Adopting new technologies is crucial for productivity and economic growth; specifically, the recent focus on automation and digital production technologies (ADPT) offers the potential for significant benefits at both the firm and the country level.1 Despite the potential for technology upgrade, the adoption of ADPT adoption is uneven due to variations in cost, skills availability and organizational capabilities across countries.
Adopting ADPT faces particular challenges in emerging economies, since most firms are squeezed between developing foundational capabilities and integrating into global value chains (GVCs), which may require more advanced technology.2 To better understand this dilemma and provide grounded policy implications, it is important to look at technology adoption at the sectoral, firm and technology levels, as each of these shapes technology adoption along GVCs.
A relevant case for these industrial development pathways is the South African automotive sector, which has been part of the productive structure of the country for a long time, and which has successfully integrated into GVCs since the end of the apartheid regime in 1994. The findings here are based on multiple site visits and 39 interviews with key informants across six of the seven final assemblers present in the country, and 12 suppliers of various commodities.3
The automotive value chain in South Africa
Across both industrialised and emerging economies, the automotive industry played (and still plays) a pivotal role in driving economic growth and technological advancement.

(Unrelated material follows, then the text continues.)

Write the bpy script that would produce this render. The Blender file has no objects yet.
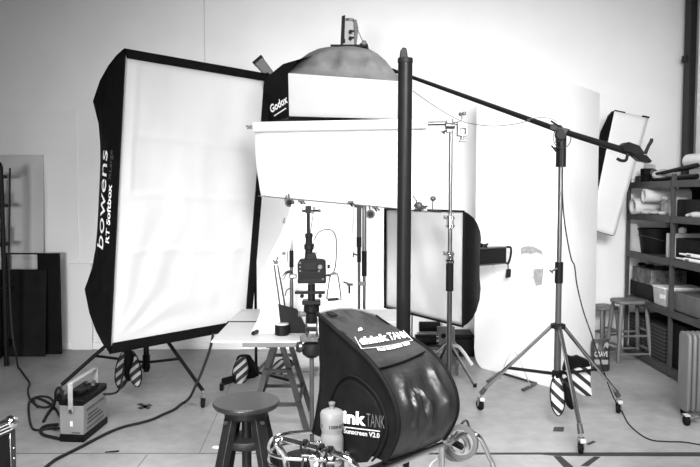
import bpy, math, random
from mathutils import Vector, Matrix, noise
random.seed(4)
V = Vector
pi = math.pi
scene = bpy.context.scene
col = scene.collection

# ------------------------------------------------------------------ camera
H = 1.6
F = 680.0
TH = math.atan(38.5 / F)
cd = bpy.data.cameras.new('camera')
cd.sensor_width = 36.0
cd.lens = 36.0 * F / 700.0
cd.clip_start = 0.05
cam = bpy.data.objects.new('camera', cd)
cam.location = (0, 0, H)
cam.rotation_euler = (pi / 2 - TH, 0, 0)
col.objects.link(cam)
scene.camera = cam

def ray(px, py):
    a = (px - 350) / F
    b = (233.5 - py) / F
    return V((a, math.cos(TH) + b * math.sin(TH), -math.sin(TH) + b * math.cos(TH)))

def P(px, py, Y):                      # point seen at a pixel, at a true distance
    r = ray(px, py)
    return V((0, 0, H)) + r * (Y / r.y)

def Z(px, py, z=0.0):                  # point seen at a pixel, at a true height
    r = ray(px, py)
    return V((0, 0, H)) + r * ((z - H) / r.z)

def onplane(px, py, p0, n):
    r = ray(px, py)
    o = V((0, 0, H))
    return o + r * ((p0 - o).dot(n) / r.dot(n))

# ------------------------------------------------------------------ materials
def mat(name, c, rough=0.6, metal=0.0, var=0.0, scale=8.0, bump=0.0, bscale=30.0, trans=0.0, coat=0.0, stretch=(1, 1, 1), sheen=0.0, spec=0.5):
    m = bpy.data.materials.new(name)
    m.use_nodes = True
    nt = m.node_tree
    b = nt.nodes['Principled BSDF']
    b.inputs['Base Color'].default_value = (c, c, c, 1)
    b.inputs['Roughness'].default_value = rough
    b.inputs['Metallic'].default_value = metal
    b.inputs['Transmission Weight'].default_value = trans
    b.inputs['Coat Weight'].default_value = coat
    b.inputs['Sheen Weight'].default_value = sheen
    b.inputs['Specular IOR Level'].default_value = spec
    tc = nt.nodes.new('ShaderNodeTexCoord')
    mp = nt.nodes.new('ShaderNodeMapping')
    mp.inputs['Scale'].default_value = stretch
    nt.links.new(tc.outputs['Object'], mp.inputs['Vector'])
    nz = nt.nodes.new('ShaderNodeTexNoise')
    nz.inputs['Scale'].default_value = scale
    nz.inputs['Detail'].default_value = 6
    nt.links.new(mp.outputs['Vector'], nz.inputs['Vector'])
    mr = nt.nodes.new('ShaderNodeMapRange')
    mr.inputs['From Min'].default_value = 0.3
    mr.inputs['From Max'].default_value = 0.7
    mr.inputs['To Min'].default_value = max(0.0, c * (1 - var))
    mr.inputs['To Max'].default_value = min(1.0, c * (1 + var))
    nt.links.new(nz.outputs['Fac'], mr.inputs['Value'])
    cc = nt.nodes.new('ShaderNodeCombineColor')
    for k in range(3):
        nt.links.new(mr.outputs['Result'], cc.inputs[k])
    nt.links.new(cc.outputs['Color'], b.inputs['Base Color'])
    if bump:
        n2 = nt.nodes.new('ShaderNodeTexNoise')
        n2.inputs['Scale'].default_value = bscale
        n2.inputs['Detail'].default_value = 4
        nt.links.new(mp.outputs['Vector'], n2.inputs['Vector'])
        bp = nt.nodes.new('ShaderNodeBump')
        bp.inputs['Strength'].default_value = bump
        bp.inputs['Distance'].default_value = 0.02
        nt.links.new(n2.outputs['Fac'], bp.inputs['Height'])
        nt.links.new(bp.outputs['Normal'], b.inputs['Normal'])
    return m

def stripe_mat(name, c1, c2, period, vec, duty=0.5):
    m = bpy.data.materials.new(name)
    m.use_nodes = True
    nt = m.node_tree
    b = nt.nodes['Principled BSDF']
    b.inputs['Roughness'].default_value = 0.7
    tc = nt.nodes.new('ShaderNodeTexCoord')
    dp = nt.nodes.new('ShaderNodeVectorMath')
    dp.operation = 'DOT_PRODUCT'
    nt.links.new(tc.outputs['Object'], dp.inputs[0])
    dp.inputs[1].default_value = V(vec).normalized() / period
    fr = nt.nodes.new('ShaderNodeMath')
    fr.operation = 'FRACT'
    nt.links.new(dp.outputs['Value'], fr.inputs[0])
    gt = nt.nodes.new('ShaderNodeMath')
    gt.operation = 'GREATER_THAN'
    gt.inputs[1].default_value = duty
    nt.links.new(fr.outputs[0], gt.inputs[0])
    mx = nt.nodes.new('ShaderNodeMix')
    mx.data_type = 'RGBA'
    mx.inputs['A'].default_value = (c1, c1, c1, 1)
    mx.inputs['B'].default_value = (c2, c2, c2, 1)
    nt.links.new(gt.outputs[0], mx.inputs['Factor'])
    nt.links.new(mx.outputs['Result'], b.inputs['Base Color'])
    return m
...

The sector is characterised by long and dispersed GVCs, where original equipment manufacturers (OEMs) play a key role in setting design and production specifications, and where inputs and intermediate goods are provided by both mega suppliers4 and smaller (local) suppliers. Small suppliers, in particular, have very little autonomy and must comply with demands – both on product and process – from further down the value chain.5
The South African automotive sector is relatively small from a global perspective, accounting for less than 0.7% of global vehicle output, but it is crucial to the national economy, contributing 4.9% to GDP in 2023 (down from 6.9% in 2019). The value chain in South Africa is notably OEM-centric, with such actors commanding a major share of value addition and maintaining strong control over suppliers.6 Despite numerous policy efforts to restructure the industry towards higher local content and value addition, mainly through expanding component manufacture at the local level, the sector remains heavily reliant on imported technology, foreign ownership (Figure 1), and by a lack of diversified local production (Figure 2).7 This dependency on foreign technology has persisted over time, underscoring the challenges of integrating into the global market while striving to develop local capabilities and innovation.

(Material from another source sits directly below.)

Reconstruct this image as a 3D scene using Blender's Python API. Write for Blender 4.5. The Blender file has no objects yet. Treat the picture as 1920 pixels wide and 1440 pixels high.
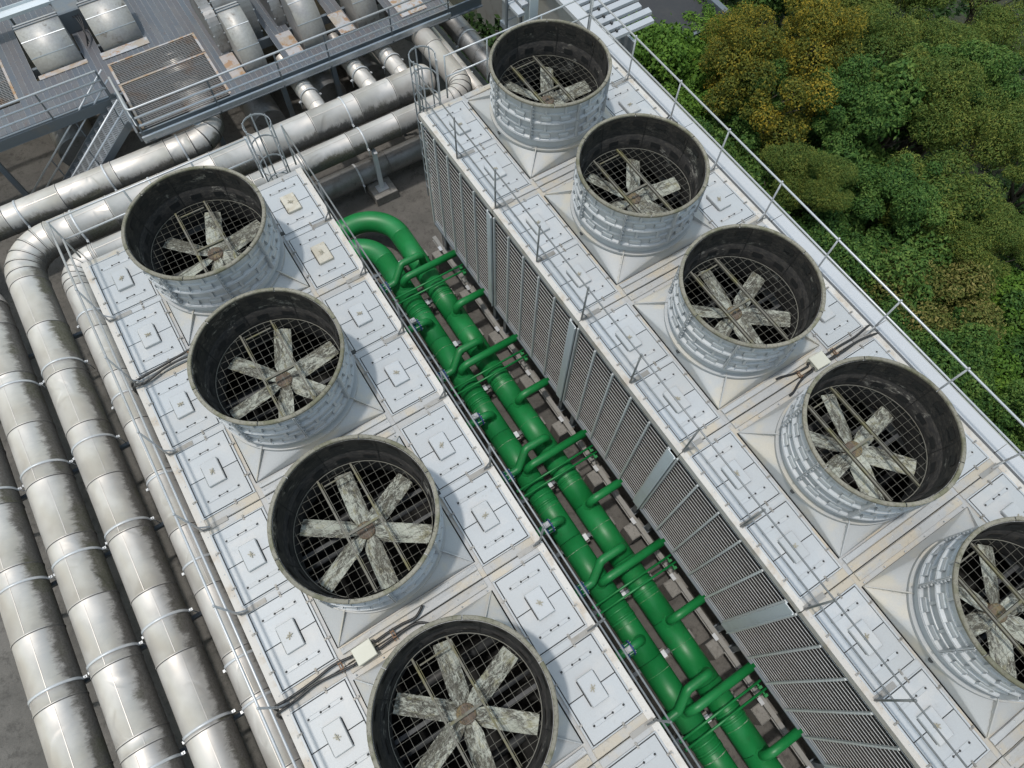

The adoption of automation and digital technologies
Drivers of ADPT adoption
Four main drivers of ADPT adoption were identified by key informants in South Africa’s automotive sector.
Volume – the number of vehicles to be produced – was unanimously reported as a crucial driver of ADPT adoption. For suppliers, which are more financially constrained than OEMs, this was the single most relevant driver, and was also identified as a bottleneck when there wasn’t the “right” volume of parts (and thus of vehicles demanded by OEMs). This confirms a strong link between technology adoption and scale.

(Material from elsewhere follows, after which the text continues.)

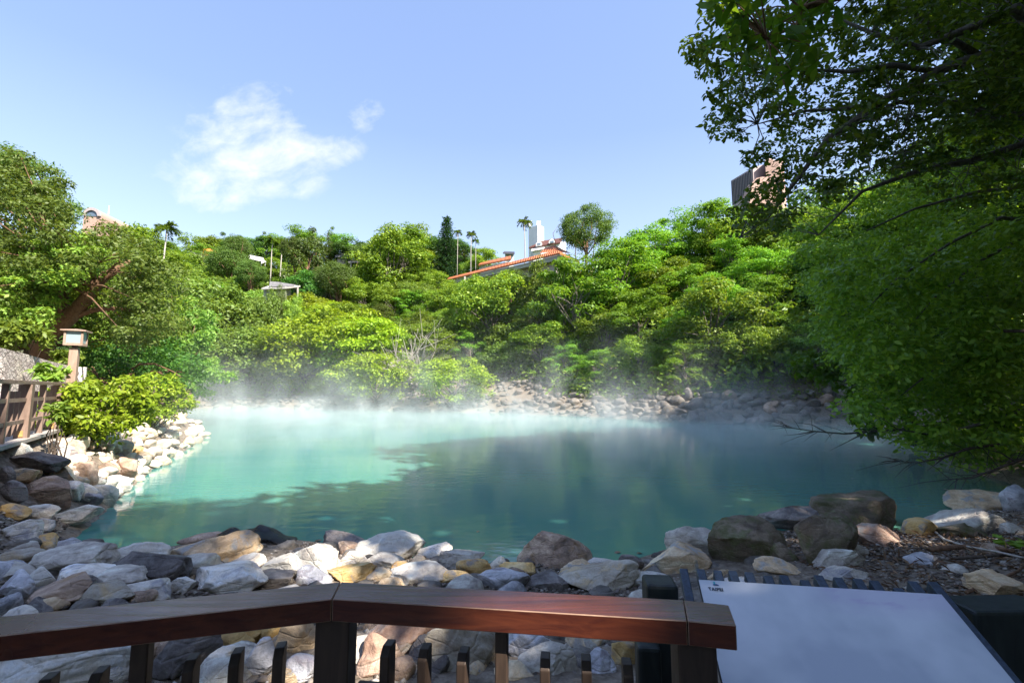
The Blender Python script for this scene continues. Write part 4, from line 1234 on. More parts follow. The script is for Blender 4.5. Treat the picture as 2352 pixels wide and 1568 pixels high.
# stone retaining wall
wl = [at(-60, 782, 10.4), at(0, 798, 11.2), at(60, 813, 13.4), at(110, 828, 15.8), at(153, 838, 18.6), at(172, 852, 19.4), at(181, 872, 19.9)]
back = []
wv_ = []; wf_ = []
for q in wl:
    dirn = Vector((-.79, -.61, 0))
    zb_ = 1.4
    fr_ = Vector((q.x + .55, q.y - .35 * 0, zb_)); tp = q.copy(); bk_ = q + Vector((-.7, .25, -.03))
    wv_ += [fr_, tp, bk_, Vector((bk_.x, bk_.y, zb_))]
for i in range(len(wl) - 1):
    k = i * 4
    for j in range(3): wf_.append((k + j, k + 4 + j, k + 5 + j, k + 1 + j))
wf_ += [(3, 2, 1, 0), (len(wv_) - 4, len(wv_) - 3, len(wv_) - 2, len(wv_) - 1)]
wo = link('stone_wall', mesh('stone_wall', wv_, wf_, MASONRY)); tag(wo, 'pale sloping stone retaining wall behind the left walkway', 'wall')
ss = at(190, 843, 20.5); hst = ss.z - 1.4
ob = MB().box((ss.x, ss.y, 1.4 + hst / 2), (.26, .2, hst), .5).build('stone_marker', P_STONEWHITE, bevel=.02); tag(ob, 'upright pale stone marker at the far end of the stone wall', 'marker')

# lantern
lp = at(164, 880, 13.4); lz0 = Dk
lamp = empty('lantern_post', (lp.x, lp.y, lz0), R(28)); tag(lamp, 'wooden post lantern with frosted panes beside the left walkway', 'lamp')
zt = at(166, 794, 13.4).z - lz0; ztop = at(166, 758, 13.4).z - lz0
MB().box((0, 0, (zt - .06) / 2), (.2, .2, zt - .06)).build('post', W_LAMP, lamp, bevel=.012)
MB().box((0, 0, zt - .03), (.12, .12, .07)).build('collar', W_POST, lamp)
hw = .215; hb = ztop - zt - .05
fr = MB()
fr.box((0, 0, zt + .035), (2 * hw, 2 * hw, .07))
for sx_ in (-1, 1):
    for sy_ in (-1, 1): fr.box((sx_ * (hw - .025), sy_ * (hw - .025), zt + .07 + (hb - .07) / 2), (.05, .05, hb - .07))
fr.build('frame', W_LAMP, lamp)
for k in range(4):
    Mz = Matrix.Rotation(k * math.pi / 2, 3, 'Z'); c = Mz @ Vector((hw - .03, 0, 0))
    MB().box((c.x, c.y, zt + .07 + (hb - .07) / 2), (.012, 2 * hw - .102, hb - .075), k * math.pi / 2).build('pane', P_FROST, lamp)
rf = MB(); z1 = zt + hb; e_ = .285
rf.add([(-e_, -e_, z1 + .002), (e_, -e_, z1 + .002), (e_, e_, z1 + .002), (-e_, e_, z1 + .002), (-e_, -e_, z1 + .035), (e_, -e_, z1 + .035), (e_, e_, z1 + .035), (-e_, e_, z1 + .035), (0, 0, z1 + .085)],
       [(3, 2, 1, 0), (0, 1, 5, 4), (1, 2, 6, 5), (2, 3, 7, 6), (3, 0, 4, 7), (4, 5, 8), (5, 6, 8), (6, 7, 8), (7, 4, 8)])
rf.build('roof', W_LAMP, lamp)


# ------------------------------------------------------------------ shrubs and the left trees
def own_tree(name, base, parts_fn, lab, cat):
    e = empty(name, tuple(base)); tag(e, lab, cat); parts_fn(e, Vector(base)); return e


def shrub(px, py, Y, wpx, hpx, seed, lab, n=34, per=60, leaf=.13, mat=None):
    rng = np.random.default_rng(seed); b = hit(px, py, 4) if Y is None else at(px, py, Y); Y = b.y; g = b.copy(); g.z = min(b.z, H(b.x, Y) + .05)
    e = empty('leafy_shrub', tuple(g)); tag(e, lab, 'shrub')
    k = Y / F; W_, H_ = wpx * k, hpx * k
    d = unit(rng.normal(size=(n, 3)))
    C = d * rng.uniform(.4, 1, (n, 1)) ** .5 * [W_ / 2, W_ / 2 * .8, H_ * .42] + [0, 0, H_ * .56 + (b.z - g.z)]
    P, N = puffs(rng, C, np.full(n, W_ * .13) * rng.uniform(.7, 1.3, n), per, .8, .5, .8, .35)
    link('foliage', leaf_mesh('foliage', P, N, leaf, mat or L_SHRUB, rng, .4, True), e)
    mb = MB()
    for i in range(min(n, 13)):
        t = Vector(C[i % n]) * .9; s0 = Vector((rng.normal() * .08, rng.normal() * .08, 0)); mdp = s0.lerp(t, .5) + Vector(rng.normal(size=3).tolist()) * .08
        mb.tube([s0, mdp, t], [.018, .012, .005], 5, False)
    mb.build('stem', B_DARK, e, True)
    return e


shrub(212, 1030, None, 212, 150, 31, 'yellow-green leafy shrub in front of the left fence', 60, 120, .15)
shrub(348, 988, None, 150, 125, 32, 'yellow-green shrub at the far end of the left fence, smaller and darker at its base', 42, 110, .16)
shrub(135, 985, 9.9, 60, 60, 33, 'small light green seedling with finger-shaped leaves before the fence', 7, 16, .17, L_BRIGHT)
shrub(30, 812, 13.5, 120, 70, 34, 'low green fern-like shrub on top of the stone wall, left end', 22, 60, .2, L_BRIGHT)
shrub(150, 845, 19.2, 60, 40, 35, 'low green fern-like shrub on top of the stone wall, right end', 12, 50, .2, L_BRIGHT)
shrub(118, 880, 12.9, 60, 45, 36, 'small fern growing at the foot of the stone wall', 9, 30, .2, L_BRIGHT)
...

Second, ADPT are adopted when firms need to upgrade the quality of their operations in ways that cannot be done manually. This might be the case, for example, in improving scrap rates and precision.
Third, ergonomics and safety are important drivers of technology adoption. These are strictly related to reorganisation at the shop-floor level, and they tend to be more common in Japanese OEMs and suppliers.8
Finally, the introduction of new materials may necessitate the adoption of new technologies. For example, one supplier had to invest in a laser welding robot because of the introduction of a new, lighter metal that is more heat sensitive, and therefore difficult to weld with older technologies.
Drivers for the adoption of ADPT differ along different segments of the value chain. For example, OEMs are largely driven by internal decisions, directed by their international headquarters in Germany, Japan and the United States. In contrast, suppliers’ adoption choices tend to be dictated by OEM requirements but are constrained by the high costs of technology acquisition and integration, including hardware, software and training expenses. The latter is relevant for an economy like South Africa’s, where there are no national OEMs and suppliers form the focus for development.
Some policy implications
Two key policy recommendations emerge from the firm-level work conducted in South Africa. First, when designing policies for technology adoption, it is important to acknowledge that some digital production technologies may be more critical than others; for example, in the current South African automotive sector, automation machines, industrial robots and programmable logic controllers (PLCs) may be more relevant (i.e., they have greater scope for increasing productivity) than 3D printing and AI. Second, policies targeting technology adoption need to address the specific gaps and bottlenecks – financial, technological, organisational or skill-related – that apply to the firm, the sector, and even the specific GVC structure.